The U.K. is set to open its doors to top scientists in a bid to retain and strengthen its leading position in the field after Brexit. Through a series of reforms, U.K. Prime Minister Boris Johnson aims to create a fast-track immigration route that facilitates the flow of talent from around the world.
One of the many concerns raised by Brexit for British biotechs and the broader scientific community was the potential impact on leaving the European Union on access to talent. Today, rules on freedom of movement make it easy for companies to hire people from the other 27 EU member states. That is likely to change when the U.K. leaves the EU.
To insulate scientific organizations from the change, Johnson plans to make it easier for them to hire top researchers, regardless of where they are located. The fast-track is due to go live later this year but is currently just a list of proposals that Johnson wants the Home Office and the Department for Business, Energy and Industrial Strategy to discuss with leading institutions and universities.
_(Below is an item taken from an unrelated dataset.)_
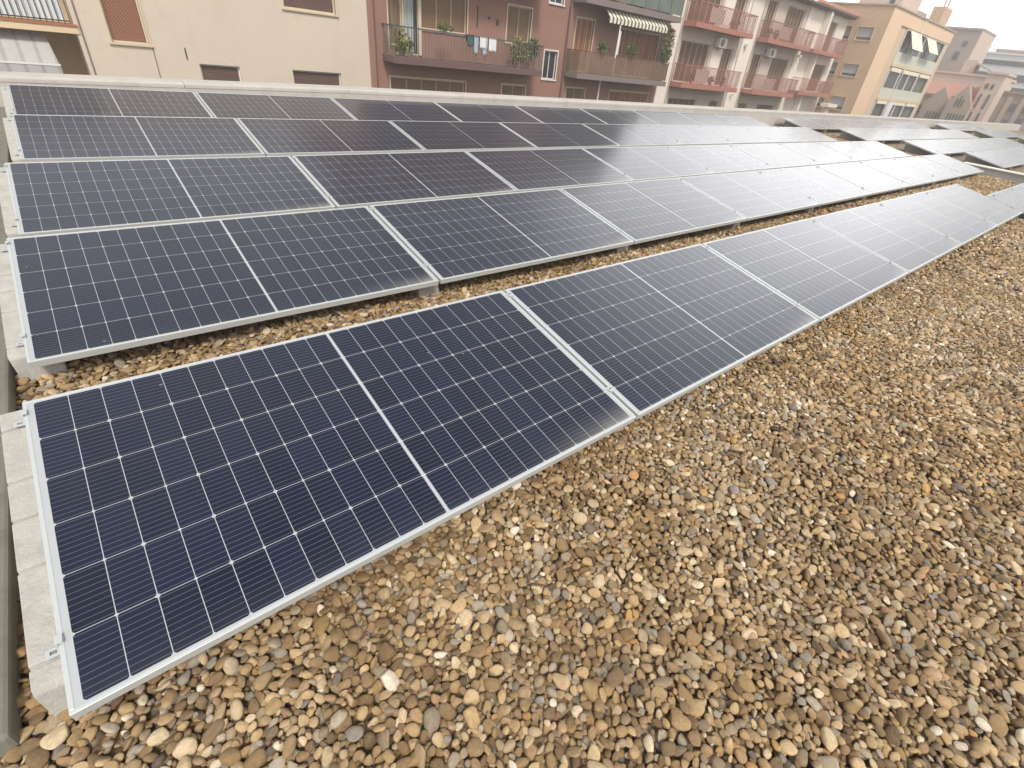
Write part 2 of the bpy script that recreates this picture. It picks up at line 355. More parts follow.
def mat_gravelbed():
    """what lies between and beyond the modelled stones: small stones seen as a packed sheet"""
    mt, t, b = newmat('gravel bed')
    geo = t.n('ShaderNodeNewGeometry').outputs['Position']
    vo = t.n('ShaderNodeTexVoronoi'); t.put(vo.inputs['Vector'], geo); vo.inputs['Scale'].default_value = 28.0
    sp = t.n('ShaderNodeSeparateColor'); t.put(sp.inputs[0], vo.outputs['Color'])
    c = t.ramp(sp.outputs[0], STONE_RAMP, 'CONSTANT')
    edge = t.ramp(vo.outputs['Distance'], [(0.35, 0.0), (0.75, 1.0)])
    c = t.mix(t.m('MULTIPLY', edge, 0.8), c, (0.07, 0.05, 0.03))
    t.put(b.inputs['Base Color'], c); b.inputs['Roughness'].default_value = 0.9
    inv = t.m('SUBTRACT', 1.0, vo.outputs['Distance'])
    t.put(b.inputs['Normal'], t.bump(inv, 1.0, 0.02))
    return mt
M['bed'] = mat_gravelbed()

# ---------------------------------------------------------------- mesh helpers
class MB:
    def __init__(s, o=(0, 0, 0)): s.v = []; s.f = []; s.o = Vector(o); s.uv = None
    def add(s, vs, fs):
        k = len(s.v); s.v += [tuple(Vector(p) - s.o) for p in vs]; s.f += [tuple(i + k for i in f) for f in fs]; return s
    def box(s, x0, x1, y0, y1, z0, z1):
        if x1 < x0: x0, x1 = x1, x0
        if y1 < y0: y0, y1 = y1, y0
        if z1 < z0: z0, z1 = z1, z0
        return s.add([(x0, y0, z0), (x1, y0, z0), (x1, y1, z0), (x0, y1, z0), (x0, y0, z1), (x1, y0, z1), (x1, y1, z1), (x0, y1, z1)],
                     [(0, 3, 2, 1), (4, 5, 6, 7), (0, 1, 5, 4), (1, 2, 6, 5), (2, 3, 7, 6), (3, 0, 4, 7)])
    def quad(s, a, b, c, d): return s.add([a, b, c, d], [(0, 1, 2, 3)])
    def tube(s, p0, p1, r0, r1=None, n=8, cap=True):
        r1 = r0 if r1 is None else r1
        p0, p1 = Vector(p0), Vector(p1); d = (p1 - p0).normalized()
        a = d.orthogonal().normalized(); b = d.cross(a)
        vs = []
        for p, r in ((p0, r0), (p1, r1)):
            vs += [tuple(p + (a * math.cos(2 * math.pi * i / n) + b * math.sin(2 * math.pi * i / n)) * r) for i in range(n)]
        fs = [(i, (i + 1) % n, n + (i + 1) % n, n + i) for i in range(n)]
        if cap: fs += [tuple(range(n - 1, -1, -1)), tuple(range(n, 2 * n))]
        return s.add(vs, fs)
    def prism(s, prof, axis, a, b):
        """profile of 2-D points extruded along axis from a to b"""
        n = len(prof)
        def P(q, t):
            if axis == 'x': return (t, q[0], q[1])
            if axis == 'y': return (q[0], t, q[1])
            return (q[0], q[1], t)
        vs = [P(q, a) for q in prof] + [P(q, b) for q in prof]
        fs = [(i, (i + 1) % n, n + (i + 1) % n, n + i) for i in range(n)] + [tuple(range(n - 1, -1, -1)), tuple(range(n, 2 * n))]
        return s.add(vs, fs)
    def build(s, name, mat, parent=None, bevel=0.0, smooth=False, fixn=True):
        me = bpy.data.meshes.new(name); me.from_pydata(s.v, [], s.f); me.update()
        if fixn:
            import bmesh
            bm = bmesh.new(); bm.from_mesh(me); bmesh.ops.recalc_face_normals(bm, faces=bm.faces[:]); bm.to_mesh(me); bm.free()
        me.materials.append(mat)
        if smooth: me.polygons.foreach_set('use_smooth', [True] * len(me.polygons))
        o = bpy.data.objects.new(name, me); COL.objects.link(o)
        if parent: o.parent = parent
        else: o.location = s.o
        if bevel > 0:
            md = o.modifiers.new('bevel', 'BEVEL'); md.width = bevel; md.segments = 2; md.limit_method = 'ANGLE'
        return o

def tag(o, label=None, cat=None, group=None, kind=None):
    if label: o['label'] = label
    if cat: o['category'] = cat
    if group: o['group'] = group
    if kind: o['kind'] = kind
    return o
def thing(name, label, cat, loc=(0, 0, 0), group=None):
    o = bpy.data.objects.new(name, None); COL.objects.link(o); o.location = loc; o.empty_display_size = 0.2
    return tag(o, label, cat, group)
def copy_tree(root):
    r = root.copy(); COL.objects.link(r)
    for ch in root.children:
        c = ch.copy(); COL.objects.link(c); c.parent = r
        for g in ch.children:
            d = g.copy(); COL.objects.link(d); d.parent = c
    return r

# ================================================================ ground level, street, our roof
GZ = -0.125                       # top of the gravel
STREET = -10.0
tag(MB().box(-60, 400, -200, 300, STREET - 1.0, STREET).build('ground', M['pavement']), kind='structure')
tag(MB().box(-60, 160, 11.6, 18.4 - 0.9, STREET, STREET + 0.004).build('road', M['asphalt']), kind='structure')
tag(MB().box(-3.0, 74.0, -12.0, 9.75, STREET + 0.02, -0.165).build('roof_deck', M['bed']), kind='structure')

# ---------------------------------------------------------------- gravel (stones nobody could count)
def pebble_mesh(i):
    import bmesh
    rr = random.Random(100 + i)
    bm = bmesh.new(); bmesh.ops.create_icosphere(bm, subdivisions=3 if i % 2 == 0 else 2, radius=1.0)
    ph = [rr.uniform(0, 6.28) for _ in range(9)]; amp = rr.uniform(0.05, 0.12); e = rr.uniform(0.78, 1.0)
    cuts = []
    for k in range(rr.choice((1, 3, 5, 7))):
        n = Vector((rr.uniform(-1, 1), rr.uniform(-1, 1), rr.uniform(-0.6, 0.6))).normalized(); cuts.append((n, rr.uniform(0.62, 0.88)))
    for v in bm.verts:
        p = v.co.copy()
        p = Vector([math.copysign(abs(c) ** e, c) for c in p])
        s = 1 + amp * (math.sin(2.1 * p.x + ph[0]) * math.cos(1.7 * p.y + ph[1]) + math.sin(2.4 * p.z + ph[2] + p.x) * 0.7
                       + 0.35 * math.sin(5.3 * p.x + ph[3]) * math.sin(4.7 * p.y + ph[4]))
        p *= s
        taper = 1 + 0.22 * math.sin(ph[5]) * p.x
        p.y *= taper
        for n, d in cuts:
            k = p.dot(n) - d
            if k > 0: p -= n * k * 0.85
        v.co = p
    me = bpy.data.meshes.new('pebble'); bm.to_mesh(me); bm.free(); me.materials.append(M['pebble'])
    me.polygons.foreach_set('use_smooth', [True] * len(me.polygons))
    return bpy.data.objects.new('pebble', me)
PEB = bpy.data.collections.new('pebble_kinds')
NPK = 16
for i in range(NPK): PEB.objects.link(pebble_mesh(i))

def dart_tile(T, seed):
    """stones of falling size dropped into a tile that repeats without a seam"""
    rng = np.random.default_rng(seed); cell = 0.03; n = int(T / cell); grid = {}
    pts = []
    def ok(x, y, r):
        cx, cy = int(x / cell), int(y / cell); k = 2
        for i in range(-k, k + 1):
            for j in range(-k, k + 1):
                for (a, b, q) in grid.get(((cx + i) % n, (cy + j) % n), ()):
                    dx = abs(a - x); dy = abs(b - y); dx = min(dx, T - dx); dy = min(dy, T - dy)
                    if dx * dx + dy * dy < ((r + q) * 0.80) ** 2: return False
        return True
    for r0, r1, tries in ((0.019, 0.027, 200), (0.014, 0.019, 2400), (0.0108, 0.014, 11000), (0.0078, 0.0108, 10000), (0.006, 0.0078, 3000)):
        for _ in range(int(tries * T * T / 2.25)):
            x, y = rng.uniform(0, T, 2); r = rng.uniform(r0, r1)
            if ok(x, y, r):
                pts.append((x, y, r)); grid.setdefault((int(x / cell) % n, int(y / cell) % n), []).append((x, y, r))
    return np.array(pts)
TILE = 1.5
tiles = [dart_tile(TILE, 3), dart_tile(TILE, 4)]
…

Ideas put forward by the government include lifting of a cap on the number of visas available to exceptional talents, granting the dependents of migrant scientists full access to the labor market and establishing an accelerated path to settlement. Johnson has high hopes for the reforms.
“We’re going to turn the U.K. into a kind of supercharged magnet, drawing scientists like iron filings from around the world,” the Prime Minister told the BBC.
Scientific bodies were broadly supportive of the proposals while stating that the benefits will not offset the harm of a no-deal Brexit, but it is questionable whether the changes will have the effects envisaged by Johnson. The abolition of 2,000 annual cap on exceptional visas is top of the list of ideas put forward by the government but that is a largely symbolic action as the ceiling is never reached.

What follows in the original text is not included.